A series of anecdotes, presenting a list of tips for succeeding in investor pitch meetings.
The bad: This is about as anecdotal as you get. This is surprising for a Harvard professor (an academic?) and it's clear he's been in industry so long that he's mistaken focal correlation for actual causality. He uses a cookie-cutter framework of 'telling stories to emotionally connect to the reader', jumping from one anecdote to another without adding any evidence to support his often wild generalisations and conclusions. It's also not a coherent framework. For example: you're told to 'change your style' and take feedback seriously. You're also told 'it's okay that most don't like it. You're looking for the select few that do.' So, as an entrepreneur, facing down investors giving negative feedback, is it that they're just 'not my crowd' or is it that I'm 'not reinventing my style?' The book also uses the typical delivery mechanism of many self-help books of inventing catchy phrases that encapsulate his ideas and repeating them as if they're actual terms. Although this is fine in academia, for individual terms, providing the term has been sufficiently operationalised, it's gimmicky and unnecessary in the format of a phrase and feels like marketing hype piled on too high.

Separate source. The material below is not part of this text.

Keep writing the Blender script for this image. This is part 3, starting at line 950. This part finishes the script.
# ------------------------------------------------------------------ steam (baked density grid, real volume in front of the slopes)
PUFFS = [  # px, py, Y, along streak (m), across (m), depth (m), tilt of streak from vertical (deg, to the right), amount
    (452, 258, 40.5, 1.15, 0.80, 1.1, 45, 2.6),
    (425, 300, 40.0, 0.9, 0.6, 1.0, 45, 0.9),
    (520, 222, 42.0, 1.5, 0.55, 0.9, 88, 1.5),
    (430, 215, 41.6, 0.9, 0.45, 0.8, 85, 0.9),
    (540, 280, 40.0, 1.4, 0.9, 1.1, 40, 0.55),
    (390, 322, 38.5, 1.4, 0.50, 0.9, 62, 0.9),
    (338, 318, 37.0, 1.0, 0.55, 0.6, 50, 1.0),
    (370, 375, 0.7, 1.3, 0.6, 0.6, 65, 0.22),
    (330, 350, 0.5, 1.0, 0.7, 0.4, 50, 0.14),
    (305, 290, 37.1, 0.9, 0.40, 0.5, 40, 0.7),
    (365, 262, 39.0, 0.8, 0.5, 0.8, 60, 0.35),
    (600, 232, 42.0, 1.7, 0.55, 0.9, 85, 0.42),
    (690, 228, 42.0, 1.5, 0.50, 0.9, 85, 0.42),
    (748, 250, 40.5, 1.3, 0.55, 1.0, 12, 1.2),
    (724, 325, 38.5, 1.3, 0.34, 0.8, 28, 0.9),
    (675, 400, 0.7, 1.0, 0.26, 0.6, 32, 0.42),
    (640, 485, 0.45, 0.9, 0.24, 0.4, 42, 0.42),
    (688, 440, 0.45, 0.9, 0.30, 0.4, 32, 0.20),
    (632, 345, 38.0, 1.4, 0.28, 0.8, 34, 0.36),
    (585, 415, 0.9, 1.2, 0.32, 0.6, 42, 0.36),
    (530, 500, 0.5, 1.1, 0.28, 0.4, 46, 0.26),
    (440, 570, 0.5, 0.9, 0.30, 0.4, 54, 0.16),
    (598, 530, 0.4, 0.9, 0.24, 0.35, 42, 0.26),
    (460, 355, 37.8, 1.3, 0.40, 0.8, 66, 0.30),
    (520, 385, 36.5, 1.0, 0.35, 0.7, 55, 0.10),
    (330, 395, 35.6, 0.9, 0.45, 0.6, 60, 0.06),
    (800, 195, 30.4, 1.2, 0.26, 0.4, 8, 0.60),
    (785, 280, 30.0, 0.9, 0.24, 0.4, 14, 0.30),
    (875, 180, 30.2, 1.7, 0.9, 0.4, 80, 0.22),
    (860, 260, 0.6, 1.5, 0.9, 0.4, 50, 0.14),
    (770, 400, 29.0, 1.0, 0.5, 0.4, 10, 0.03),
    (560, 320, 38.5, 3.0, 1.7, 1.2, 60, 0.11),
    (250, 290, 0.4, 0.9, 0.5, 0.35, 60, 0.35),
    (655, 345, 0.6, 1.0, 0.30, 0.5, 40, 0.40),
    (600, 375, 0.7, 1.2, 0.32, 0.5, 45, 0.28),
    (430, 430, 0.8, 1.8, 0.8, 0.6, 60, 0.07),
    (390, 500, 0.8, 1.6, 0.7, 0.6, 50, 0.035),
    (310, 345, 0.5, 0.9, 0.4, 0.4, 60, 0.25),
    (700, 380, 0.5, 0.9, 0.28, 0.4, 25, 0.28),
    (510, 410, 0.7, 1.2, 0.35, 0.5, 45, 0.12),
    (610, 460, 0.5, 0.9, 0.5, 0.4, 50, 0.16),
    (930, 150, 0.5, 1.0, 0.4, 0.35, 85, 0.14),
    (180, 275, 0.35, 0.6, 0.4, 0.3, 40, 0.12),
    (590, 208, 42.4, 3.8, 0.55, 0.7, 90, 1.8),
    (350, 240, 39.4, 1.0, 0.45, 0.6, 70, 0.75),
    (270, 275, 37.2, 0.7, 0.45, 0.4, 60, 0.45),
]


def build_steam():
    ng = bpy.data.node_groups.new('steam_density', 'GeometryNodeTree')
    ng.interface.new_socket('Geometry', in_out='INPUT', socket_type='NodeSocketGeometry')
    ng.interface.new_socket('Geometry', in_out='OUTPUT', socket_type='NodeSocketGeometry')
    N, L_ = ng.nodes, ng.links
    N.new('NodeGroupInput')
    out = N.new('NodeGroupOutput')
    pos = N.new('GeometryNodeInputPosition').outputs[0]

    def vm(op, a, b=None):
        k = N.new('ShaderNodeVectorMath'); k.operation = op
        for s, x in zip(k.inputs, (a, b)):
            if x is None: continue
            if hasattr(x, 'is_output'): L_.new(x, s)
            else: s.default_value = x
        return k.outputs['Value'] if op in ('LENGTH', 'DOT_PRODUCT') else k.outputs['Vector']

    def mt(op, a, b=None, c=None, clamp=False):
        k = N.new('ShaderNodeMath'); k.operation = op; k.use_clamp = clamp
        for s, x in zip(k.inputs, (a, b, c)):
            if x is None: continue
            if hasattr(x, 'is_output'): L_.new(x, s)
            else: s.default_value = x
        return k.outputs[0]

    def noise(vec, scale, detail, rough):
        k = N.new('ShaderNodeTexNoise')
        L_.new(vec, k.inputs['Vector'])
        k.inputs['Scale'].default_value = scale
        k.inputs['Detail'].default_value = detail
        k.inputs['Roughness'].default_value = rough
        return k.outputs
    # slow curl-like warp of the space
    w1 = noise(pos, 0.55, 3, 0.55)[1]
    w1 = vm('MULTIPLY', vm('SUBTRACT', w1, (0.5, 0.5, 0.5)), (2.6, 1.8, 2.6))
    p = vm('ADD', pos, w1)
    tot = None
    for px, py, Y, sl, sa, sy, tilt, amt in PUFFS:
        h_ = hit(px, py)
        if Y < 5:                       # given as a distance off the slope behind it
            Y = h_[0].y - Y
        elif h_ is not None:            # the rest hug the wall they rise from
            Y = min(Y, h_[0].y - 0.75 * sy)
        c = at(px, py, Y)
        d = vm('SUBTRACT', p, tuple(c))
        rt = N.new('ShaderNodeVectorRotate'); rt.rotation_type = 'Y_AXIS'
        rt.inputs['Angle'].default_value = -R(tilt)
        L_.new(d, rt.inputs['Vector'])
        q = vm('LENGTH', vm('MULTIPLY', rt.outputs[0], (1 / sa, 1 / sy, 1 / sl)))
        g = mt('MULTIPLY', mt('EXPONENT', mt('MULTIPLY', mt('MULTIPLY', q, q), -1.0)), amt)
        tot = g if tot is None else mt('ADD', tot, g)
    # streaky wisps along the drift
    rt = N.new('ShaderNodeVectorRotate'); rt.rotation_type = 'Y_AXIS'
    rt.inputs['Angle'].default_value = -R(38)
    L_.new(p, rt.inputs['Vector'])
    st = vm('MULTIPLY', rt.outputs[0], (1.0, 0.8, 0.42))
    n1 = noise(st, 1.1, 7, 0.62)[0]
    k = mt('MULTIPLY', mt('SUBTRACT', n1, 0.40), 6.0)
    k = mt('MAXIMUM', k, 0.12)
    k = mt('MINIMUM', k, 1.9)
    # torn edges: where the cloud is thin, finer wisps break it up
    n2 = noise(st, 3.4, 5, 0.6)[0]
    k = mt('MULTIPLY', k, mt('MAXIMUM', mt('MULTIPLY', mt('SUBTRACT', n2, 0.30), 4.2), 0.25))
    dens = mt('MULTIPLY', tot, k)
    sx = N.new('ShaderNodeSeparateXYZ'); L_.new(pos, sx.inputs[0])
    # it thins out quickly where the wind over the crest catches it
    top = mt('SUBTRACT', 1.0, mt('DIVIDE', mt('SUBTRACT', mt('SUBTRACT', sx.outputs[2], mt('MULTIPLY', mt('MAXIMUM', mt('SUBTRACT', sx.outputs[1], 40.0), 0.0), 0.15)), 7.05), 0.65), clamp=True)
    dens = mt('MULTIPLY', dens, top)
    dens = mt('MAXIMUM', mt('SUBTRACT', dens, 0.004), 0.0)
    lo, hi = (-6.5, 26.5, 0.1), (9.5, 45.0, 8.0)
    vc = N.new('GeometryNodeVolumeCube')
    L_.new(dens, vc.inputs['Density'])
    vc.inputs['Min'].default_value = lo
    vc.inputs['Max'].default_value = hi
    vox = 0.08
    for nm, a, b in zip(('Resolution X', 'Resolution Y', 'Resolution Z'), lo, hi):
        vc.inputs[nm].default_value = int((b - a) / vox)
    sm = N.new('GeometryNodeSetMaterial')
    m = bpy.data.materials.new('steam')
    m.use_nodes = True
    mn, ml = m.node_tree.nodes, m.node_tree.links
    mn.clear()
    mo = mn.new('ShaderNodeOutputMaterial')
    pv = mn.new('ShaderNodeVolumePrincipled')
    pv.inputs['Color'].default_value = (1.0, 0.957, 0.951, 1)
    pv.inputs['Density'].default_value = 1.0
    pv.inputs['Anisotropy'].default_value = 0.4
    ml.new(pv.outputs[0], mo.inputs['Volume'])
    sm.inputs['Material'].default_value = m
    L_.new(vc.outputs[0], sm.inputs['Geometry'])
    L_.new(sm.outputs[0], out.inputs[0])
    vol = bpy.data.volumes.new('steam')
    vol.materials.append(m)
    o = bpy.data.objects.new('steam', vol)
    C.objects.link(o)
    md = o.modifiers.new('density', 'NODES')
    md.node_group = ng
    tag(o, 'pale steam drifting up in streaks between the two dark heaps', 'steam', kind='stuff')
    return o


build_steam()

The good: despite its anecdotal nature and the lack of coherence, it's hard to disagree with what Gupta is saying. They really are solid tips. I found them quite inspirational, although I'll be honest, I'm not hosting any investor pitch meetings anytime soon (and, to be transparent, I didn't realise that was the point of the book before i started reading). So, despite the clichéd delivery and the lack of rigor or generalisability, it is worth a read, as some of the tips might inspire you in some way.